What is the next number after 7, 5, 5, 4 ?
The correct solution is 7, but why?
And what is the next number after that?

I can imagine that you can come up with a very plausible solution, without even being near to mine. The number is not interesting, the method is.

Originally posted by mtthw
Reminds me of a problem I was once set at school. What comes next: 1, 8, 27, 64...

I gave 117. The difference between consecutive numbers is 7, 19, 37: the 4th, 8th and 12th prime numbers. So, of course, the next difference is the 16th prime number: 53.

Perfectly logical, and completely missing the obvious solution!

There's a similar pattern with the squares of numbers:
1, 4, 9, 16, ... have differences of
1, 3, 5, 7, ...

Originally posted by forkedknight
There's a similar pattern with the squares of numbers:
1, 4, 9, 16, ... have differences of
1, 3, 5, 7, ...

the differences are odd, not prime, right?

Originally posted by brobluto
the differences are odd, not prime, right?

right, they are all consecutive odd numbers

My point was I did something similar to mattw in school given the sequence of squares.

Originally posted by forkedknight
right, they are all consecutive odd numbers

My point was I did something similar to mattw in school given the sequence of squares.

The difference is that yours was the right solution - the difference between consecutive squares are consecutive odd numbers (easy enough to prove). In my case I came up with a completely different sequence that happened to coincide for the first few numbers.

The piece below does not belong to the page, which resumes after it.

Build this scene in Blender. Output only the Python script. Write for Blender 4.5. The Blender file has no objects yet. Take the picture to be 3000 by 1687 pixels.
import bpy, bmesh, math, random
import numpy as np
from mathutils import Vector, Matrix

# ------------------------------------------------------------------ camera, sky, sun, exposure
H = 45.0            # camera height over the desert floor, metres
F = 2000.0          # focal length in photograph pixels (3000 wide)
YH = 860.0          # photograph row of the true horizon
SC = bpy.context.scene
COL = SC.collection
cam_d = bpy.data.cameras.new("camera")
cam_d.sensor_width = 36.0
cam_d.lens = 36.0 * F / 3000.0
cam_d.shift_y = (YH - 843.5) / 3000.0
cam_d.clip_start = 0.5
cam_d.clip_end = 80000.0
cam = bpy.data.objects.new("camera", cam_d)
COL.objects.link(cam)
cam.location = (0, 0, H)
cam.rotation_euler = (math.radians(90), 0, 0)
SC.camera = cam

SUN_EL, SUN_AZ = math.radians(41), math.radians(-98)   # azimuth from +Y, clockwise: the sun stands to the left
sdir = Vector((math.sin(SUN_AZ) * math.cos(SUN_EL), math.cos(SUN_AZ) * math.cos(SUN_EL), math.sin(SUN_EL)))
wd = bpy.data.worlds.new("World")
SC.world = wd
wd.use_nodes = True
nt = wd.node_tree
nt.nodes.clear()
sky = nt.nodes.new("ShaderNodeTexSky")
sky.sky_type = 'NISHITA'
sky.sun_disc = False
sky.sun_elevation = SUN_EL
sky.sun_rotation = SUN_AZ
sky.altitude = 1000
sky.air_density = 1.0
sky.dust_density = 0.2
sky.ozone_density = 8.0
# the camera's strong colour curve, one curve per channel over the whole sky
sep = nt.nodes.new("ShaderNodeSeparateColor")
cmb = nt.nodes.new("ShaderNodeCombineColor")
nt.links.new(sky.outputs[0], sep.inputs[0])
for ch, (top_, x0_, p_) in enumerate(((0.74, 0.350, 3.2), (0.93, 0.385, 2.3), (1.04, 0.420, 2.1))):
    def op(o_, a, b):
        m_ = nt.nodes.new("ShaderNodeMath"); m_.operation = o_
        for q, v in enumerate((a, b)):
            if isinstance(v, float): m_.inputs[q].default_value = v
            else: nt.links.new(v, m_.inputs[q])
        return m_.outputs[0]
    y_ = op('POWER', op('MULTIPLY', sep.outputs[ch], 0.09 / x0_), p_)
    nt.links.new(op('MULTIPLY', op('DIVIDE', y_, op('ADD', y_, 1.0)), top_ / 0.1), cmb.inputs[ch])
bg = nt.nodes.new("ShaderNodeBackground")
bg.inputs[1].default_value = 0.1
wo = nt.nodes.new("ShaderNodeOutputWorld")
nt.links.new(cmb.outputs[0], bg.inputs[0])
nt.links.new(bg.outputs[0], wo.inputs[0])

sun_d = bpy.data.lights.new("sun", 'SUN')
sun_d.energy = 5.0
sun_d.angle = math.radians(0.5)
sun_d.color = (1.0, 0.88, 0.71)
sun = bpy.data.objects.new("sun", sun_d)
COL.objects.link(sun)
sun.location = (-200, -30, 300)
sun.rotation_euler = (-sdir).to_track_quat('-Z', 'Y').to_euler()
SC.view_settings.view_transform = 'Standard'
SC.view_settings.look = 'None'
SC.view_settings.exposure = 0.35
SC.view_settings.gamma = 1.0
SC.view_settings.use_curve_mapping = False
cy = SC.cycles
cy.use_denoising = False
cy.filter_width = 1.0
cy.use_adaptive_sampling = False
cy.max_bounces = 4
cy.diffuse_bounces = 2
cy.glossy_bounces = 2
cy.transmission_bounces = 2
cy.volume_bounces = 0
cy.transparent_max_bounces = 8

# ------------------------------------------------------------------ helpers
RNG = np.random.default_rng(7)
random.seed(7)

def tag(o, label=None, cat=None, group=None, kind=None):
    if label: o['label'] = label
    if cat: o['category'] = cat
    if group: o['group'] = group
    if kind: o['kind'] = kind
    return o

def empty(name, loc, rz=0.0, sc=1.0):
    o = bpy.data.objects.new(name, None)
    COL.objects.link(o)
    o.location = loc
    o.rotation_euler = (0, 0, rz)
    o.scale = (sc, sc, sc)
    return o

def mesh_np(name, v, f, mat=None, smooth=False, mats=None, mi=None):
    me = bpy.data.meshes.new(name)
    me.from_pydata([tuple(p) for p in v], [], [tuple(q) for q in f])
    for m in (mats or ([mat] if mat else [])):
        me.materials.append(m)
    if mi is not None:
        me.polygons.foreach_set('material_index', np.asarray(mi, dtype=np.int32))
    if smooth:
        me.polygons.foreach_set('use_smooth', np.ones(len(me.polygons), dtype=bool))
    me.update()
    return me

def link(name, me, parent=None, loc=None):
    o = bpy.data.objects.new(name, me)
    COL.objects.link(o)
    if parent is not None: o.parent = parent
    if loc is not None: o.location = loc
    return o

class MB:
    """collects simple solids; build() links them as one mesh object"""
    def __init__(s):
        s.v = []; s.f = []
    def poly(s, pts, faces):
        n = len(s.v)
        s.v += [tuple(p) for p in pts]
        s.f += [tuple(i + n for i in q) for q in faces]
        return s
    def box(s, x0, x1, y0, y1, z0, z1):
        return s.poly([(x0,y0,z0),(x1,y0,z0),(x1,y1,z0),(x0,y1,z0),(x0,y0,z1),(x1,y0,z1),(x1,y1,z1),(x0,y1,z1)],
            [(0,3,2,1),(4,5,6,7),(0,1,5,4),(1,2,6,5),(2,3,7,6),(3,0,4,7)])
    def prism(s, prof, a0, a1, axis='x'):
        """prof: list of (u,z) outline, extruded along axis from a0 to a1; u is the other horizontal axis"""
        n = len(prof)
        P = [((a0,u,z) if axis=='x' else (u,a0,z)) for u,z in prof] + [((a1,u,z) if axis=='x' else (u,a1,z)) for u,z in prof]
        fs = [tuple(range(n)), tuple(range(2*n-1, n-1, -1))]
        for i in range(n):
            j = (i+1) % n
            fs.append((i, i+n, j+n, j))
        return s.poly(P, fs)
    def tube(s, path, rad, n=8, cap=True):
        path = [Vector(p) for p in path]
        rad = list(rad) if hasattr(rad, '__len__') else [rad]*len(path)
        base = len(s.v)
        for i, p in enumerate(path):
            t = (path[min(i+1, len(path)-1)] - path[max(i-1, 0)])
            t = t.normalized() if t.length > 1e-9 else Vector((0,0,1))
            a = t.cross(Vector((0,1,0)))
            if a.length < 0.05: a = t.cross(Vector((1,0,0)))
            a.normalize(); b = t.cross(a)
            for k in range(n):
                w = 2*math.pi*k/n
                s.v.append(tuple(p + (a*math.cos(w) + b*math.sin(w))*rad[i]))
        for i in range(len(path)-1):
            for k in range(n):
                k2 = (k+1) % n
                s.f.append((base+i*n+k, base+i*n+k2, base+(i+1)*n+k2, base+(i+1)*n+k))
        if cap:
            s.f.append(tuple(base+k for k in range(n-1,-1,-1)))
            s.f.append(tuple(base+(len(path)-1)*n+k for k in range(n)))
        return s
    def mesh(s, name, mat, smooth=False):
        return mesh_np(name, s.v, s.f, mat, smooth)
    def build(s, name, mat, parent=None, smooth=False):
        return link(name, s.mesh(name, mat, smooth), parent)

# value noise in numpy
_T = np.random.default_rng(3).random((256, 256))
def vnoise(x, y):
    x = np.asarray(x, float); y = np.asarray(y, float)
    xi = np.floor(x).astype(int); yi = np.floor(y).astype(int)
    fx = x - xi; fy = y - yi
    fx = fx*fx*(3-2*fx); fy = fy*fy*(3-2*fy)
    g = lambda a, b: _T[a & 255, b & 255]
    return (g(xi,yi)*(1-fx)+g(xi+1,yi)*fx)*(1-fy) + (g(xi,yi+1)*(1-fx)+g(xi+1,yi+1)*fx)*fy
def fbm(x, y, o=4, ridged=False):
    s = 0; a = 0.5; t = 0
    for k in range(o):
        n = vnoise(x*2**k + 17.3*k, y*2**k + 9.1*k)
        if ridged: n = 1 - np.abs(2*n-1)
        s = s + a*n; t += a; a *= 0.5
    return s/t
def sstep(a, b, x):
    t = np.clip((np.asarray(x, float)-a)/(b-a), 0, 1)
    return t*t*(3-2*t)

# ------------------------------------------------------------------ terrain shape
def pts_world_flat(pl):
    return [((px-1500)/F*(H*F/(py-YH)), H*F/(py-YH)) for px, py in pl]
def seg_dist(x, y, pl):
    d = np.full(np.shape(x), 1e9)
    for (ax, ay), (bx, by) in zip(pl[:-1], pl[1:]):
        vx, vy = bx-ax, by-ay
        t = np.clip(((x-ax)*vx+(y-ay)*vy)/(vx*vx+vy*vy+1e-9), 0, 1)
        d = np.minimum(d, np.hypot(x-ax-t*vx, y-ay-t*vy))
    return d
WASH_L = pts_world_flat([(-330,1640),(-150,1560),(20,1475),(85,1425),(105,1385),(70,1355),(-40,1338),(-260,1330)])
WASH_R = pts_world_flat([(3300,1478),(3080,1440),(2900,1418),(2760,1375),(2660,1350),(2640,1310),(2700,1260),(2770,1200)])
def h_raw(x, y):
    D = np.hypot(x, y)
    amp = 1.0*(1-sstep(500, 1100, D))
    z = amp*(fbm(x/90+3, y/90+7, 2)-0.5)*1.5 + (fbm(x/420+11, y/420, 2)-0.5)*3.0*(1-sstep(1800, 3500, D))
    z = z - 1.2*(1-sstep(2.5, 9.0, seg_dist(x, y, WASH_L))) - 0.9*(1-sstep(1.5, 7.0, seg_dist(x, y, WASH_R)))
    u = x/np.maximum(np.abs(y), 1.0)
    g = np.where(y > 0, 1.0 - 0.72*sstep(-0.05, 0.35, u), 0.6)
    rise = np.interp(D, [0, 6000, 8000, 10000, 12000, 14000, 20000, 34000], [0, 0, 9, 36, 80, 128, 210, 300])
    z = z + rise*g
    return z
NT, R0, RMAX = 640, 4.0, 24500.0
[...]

You know, any of these "find the next number" series can be solved with a polynomial, which can be found with finite differences. Who could say that answer would be wrong?

Determining the next number in a sequence where the rule is not given is an inductive exercise.

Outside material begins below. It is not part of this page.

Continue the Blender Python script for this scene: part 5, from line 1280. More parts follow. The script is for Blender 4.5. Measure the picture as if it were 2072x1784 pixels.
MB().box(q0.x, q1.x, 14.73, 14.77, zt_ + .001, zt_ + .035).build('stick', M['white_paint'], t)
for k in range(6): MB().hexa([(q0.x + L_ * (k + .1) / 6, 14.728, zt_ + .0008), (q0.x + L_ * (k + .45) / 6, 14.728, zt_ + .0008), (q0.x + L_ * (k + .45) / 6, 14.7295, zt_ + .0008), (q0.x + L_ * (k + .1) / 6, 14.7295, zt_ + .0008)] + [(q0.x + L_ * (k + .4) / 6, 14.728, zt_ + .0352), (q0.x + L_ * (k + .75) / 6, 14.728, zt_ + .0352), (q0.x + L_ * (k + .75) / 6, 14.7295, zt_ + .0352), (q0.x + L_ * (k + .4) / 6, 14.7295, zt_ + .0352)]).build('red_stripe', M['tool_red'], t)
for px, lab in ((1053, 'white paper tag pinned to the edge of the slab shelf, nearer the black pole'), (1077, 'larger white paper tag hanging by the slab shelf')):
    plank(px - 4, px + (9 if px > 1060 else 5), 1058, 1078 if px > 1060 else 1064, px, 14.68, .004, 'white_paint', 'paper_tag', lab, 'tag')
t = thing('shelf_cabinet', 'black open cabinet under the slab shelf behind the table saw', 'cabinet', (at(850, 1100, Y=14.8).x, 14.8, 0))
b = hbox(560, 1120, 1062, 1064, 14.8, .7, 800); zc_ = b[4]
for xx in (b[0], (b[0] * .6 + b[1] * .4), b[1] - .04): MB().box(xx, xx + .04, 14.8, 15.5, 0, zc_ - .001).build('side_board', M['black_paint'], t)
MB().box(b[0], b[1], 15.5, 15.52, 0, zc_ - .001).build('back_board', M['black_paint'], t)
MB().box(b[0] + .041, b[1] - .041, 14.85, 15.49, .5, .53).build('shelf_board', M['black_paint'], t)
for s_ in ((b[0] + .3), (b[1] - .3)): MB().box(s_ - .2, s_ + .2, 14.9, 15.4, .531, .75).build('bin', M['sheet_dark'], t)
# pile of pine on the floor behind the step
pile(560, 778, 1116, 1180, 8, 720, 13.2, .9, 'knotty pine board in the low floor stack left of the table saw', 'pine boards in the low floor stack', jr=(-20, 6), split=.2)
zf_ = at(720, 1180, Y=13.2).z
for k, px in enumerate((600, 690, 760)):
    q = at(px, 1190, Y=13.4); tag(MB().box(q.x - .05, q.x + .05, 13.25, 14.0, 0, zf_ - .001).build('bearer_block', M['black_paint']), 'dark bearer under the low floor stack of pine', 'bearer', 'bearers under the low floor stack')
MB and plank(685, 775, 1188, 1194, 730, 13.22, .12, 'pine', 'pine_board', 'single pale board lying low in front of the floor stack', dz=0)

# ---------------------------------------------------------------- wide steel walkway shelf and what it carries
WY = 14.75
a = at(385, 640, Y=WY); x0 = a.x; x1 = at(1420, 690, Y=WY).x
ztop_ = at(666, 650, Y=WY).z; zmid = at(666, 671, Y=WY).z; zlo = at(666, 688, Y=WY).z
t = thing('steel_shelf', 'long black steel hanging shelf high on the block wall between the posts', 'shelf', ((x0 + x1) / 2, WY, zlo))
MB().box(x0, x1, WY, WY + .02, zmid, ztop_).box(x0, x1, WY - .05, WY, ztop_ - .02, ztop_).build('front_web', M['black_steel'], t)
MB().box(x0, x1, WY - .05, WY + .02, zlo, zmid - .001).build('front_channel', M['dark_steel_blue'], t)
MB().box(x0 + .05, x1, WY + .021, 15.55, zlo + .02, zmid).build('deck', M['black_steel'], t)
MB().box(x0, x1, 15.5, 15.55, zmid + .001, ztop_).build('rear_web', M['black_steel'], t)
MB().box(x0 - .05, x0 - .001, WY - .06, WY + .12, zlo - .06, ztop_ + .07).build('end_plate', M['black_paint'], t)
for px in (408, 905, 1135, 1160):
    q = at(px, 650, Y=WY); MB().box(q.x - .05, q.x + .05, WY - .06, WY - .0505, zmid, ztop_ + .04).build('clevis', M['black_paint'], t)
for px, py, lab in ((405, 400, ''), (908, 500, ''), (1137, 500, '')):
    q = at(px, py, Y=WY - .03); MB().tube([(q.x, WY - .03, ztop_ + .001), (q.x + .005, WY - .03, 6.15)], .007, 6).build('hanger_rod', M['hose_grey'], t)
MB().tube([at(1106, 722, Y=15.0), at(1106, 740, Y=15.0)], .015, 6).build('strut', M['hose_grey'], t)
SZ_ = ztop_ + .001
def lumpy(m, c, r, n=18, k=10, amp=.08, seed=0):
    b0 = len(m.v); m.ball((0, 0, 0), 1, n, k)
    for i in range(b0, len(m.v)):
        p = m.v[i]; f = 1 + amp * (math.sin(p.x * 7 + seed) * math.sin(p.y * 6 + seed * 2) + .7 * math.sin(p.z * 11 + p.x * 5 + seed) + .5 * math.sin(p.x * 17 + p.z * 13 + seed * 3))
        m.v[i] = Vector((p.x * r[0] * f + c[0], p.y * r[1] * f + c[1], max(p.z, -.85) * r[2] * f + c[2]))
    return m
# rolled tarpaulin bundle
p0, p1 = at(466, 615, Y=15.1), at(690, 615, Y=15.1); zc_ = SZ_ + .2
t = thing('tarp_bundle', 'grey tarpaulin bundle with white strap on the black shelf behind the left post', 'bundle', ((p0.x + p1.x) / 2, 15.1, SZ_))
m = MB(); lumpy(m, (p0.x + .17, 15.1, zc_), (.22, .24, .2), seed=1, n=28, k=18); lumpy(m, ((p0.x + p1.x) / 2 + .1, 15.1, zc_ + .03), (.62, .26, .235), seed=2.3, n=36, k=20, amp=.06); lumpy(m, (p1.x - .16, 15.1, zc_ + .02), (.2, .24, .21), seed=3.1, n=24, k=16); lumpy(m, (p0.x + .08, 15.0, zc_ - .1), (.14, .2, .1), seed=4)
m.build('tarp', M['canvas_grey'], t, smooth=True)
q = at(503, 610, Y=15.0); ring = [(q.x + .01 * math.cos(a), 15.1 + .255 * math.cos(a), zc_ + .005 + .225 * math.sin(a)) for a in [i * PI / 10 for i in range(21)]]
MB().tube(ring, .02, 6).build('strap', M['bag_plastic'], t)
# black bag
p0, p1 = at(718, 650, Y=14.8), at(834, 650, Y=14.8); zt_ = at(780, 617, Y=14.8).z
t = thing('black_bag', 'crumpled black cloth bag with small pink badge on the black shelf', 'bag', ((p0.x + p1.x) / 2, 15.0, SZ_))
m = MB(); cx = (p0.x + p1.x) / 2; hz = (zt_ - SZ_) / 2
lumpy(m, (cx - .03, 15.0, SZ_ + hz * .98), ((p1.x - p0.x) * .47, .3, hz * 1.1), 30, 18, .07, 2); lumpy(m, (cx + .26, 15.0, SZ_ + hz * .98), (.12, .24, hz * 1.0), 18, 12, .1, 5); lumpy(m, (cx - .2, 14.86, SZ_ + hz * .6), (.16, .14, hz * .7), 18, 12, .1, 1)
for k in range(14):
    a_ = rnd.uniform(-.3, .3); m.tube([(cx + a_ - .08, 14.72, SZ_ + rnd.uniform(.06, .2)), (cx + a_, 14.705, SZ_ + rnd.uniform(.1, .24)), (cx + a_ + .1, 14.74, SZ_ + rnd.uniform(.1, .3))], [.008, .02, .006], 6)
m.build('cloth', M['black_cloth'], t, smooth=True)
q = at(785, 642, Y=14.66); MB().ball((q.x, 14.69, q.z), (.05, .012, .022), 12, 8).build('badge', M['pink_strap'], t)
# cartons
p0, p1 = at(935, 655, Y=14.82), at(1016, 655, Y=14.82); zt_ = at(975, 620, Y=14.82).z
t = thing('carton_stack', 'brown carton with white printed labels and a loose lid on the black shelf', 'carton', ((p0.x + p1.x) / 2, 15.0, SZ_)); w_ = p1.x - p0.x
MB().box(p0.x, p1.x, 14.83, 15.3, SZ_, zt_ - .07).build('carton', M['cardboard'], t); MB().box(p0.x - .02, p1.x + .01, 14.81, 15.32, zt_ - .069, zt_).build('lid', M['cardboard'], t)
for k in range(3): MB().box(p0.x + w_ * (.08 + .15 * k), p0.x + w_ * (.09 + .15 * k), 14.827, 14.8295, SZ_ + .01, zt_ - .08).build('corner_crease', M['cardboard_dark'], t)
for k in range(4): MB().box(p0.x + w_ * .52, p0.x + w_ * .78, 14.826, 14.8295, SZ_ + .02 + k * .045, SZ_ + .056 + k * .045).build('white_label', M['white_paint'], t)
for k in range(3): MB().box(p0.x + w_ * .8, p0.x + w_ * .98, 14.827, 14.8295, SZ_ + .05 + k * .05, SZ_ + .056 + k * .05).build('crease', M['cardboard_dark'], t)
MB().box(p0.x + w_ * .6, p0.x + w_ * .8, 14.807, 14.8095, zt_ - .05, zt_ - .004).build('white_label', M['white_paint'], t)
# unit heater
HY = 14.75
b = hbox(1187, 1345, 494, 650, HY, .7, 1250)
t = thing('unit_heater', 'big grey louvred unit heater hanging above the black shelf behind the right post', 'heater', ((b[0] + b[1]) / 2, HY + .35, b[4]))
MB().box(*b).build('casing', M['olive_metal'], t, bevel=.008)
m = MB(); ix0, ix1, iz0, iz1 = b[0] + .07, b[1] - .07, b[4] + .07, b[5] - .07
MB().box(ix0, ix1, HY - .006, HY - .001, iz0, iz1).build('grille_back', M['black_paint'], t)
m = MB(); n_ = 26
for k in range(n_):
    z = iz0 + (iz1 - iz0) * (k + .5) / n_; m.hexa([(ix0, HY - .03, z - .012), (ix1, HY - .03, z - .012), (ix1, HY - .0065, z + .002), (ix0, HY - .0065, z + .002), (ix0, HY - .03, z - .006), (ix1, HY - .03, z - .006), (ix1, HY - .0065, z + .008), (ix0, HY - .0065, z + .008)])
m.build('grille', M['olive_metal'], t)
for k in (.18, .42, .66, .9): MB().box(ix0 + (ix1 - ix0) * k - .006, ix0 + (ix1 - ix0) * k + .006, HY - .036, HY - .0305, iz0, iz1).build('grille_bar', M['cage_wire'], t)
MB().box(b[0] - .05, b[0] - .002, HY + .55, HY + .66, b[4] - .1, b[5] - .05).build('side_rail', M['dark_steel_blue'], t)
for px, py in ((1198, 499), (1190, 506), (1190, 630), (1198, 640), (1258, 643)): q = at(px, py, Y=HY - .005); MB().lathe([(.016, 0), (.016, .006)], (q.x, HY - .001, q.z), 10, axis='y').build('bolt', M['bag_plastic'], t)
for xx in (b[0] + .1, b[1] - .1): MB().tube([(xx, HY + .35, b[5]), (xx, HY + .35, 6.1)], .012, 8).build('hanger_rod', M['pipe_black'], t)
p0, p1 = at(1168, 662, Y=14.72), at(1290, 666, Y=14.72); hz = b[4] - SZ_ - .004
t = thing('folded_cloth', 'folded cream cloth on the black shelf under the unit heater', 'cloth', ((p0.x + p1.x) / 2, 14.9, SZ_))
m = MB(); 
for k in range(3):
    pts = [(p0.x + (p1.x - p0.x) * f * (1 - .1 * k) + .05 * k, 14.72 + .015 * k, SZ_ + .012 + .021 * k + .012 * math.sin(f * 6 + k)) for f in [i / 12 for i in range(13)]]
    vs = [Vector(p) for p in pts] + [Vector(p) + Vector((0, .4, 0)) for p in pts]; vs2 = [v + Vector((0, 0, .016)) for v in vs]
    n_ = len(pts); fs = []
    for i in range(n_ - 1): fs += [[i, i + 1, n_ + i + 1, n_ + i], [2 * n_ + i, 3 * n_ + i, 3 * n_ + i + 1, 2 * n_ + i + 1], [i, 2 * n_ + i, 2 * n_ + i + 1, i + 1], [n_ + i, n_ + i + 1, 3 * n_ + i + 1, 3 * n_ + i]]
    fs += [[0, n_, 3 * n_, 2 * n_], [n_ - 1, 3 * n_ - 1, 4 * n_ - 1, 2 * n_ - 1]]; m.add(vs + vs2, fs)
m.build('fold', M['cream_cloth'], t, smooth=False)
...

What this means is that you have to determine the rule from the given facts, rather than determining the facts from a given set of rules (deductive problems).

Inductive reasoning problems have a curious property that they can never be proven absolutely, for any set of facts, there are an infinite number of diverging rules which can account for them. The reason many 'next-in-sequence' problems are deemed acceptable is that for the given sequence, there may be one particular rule is particularly elegant, simpler, and less arbitrary than any other potential rule, and which most people would agree is the best solution.

1, 4, 9, 16, 25,.. is recognized as the sequence of squares for example.

1, 1, 2, 3, 5, 8, 13, .. is another pattern that has one particularly simple rule.

For the record, problems of the 'which doesn't belong' sort suffer even more heavily from the inductive nature of the problem type.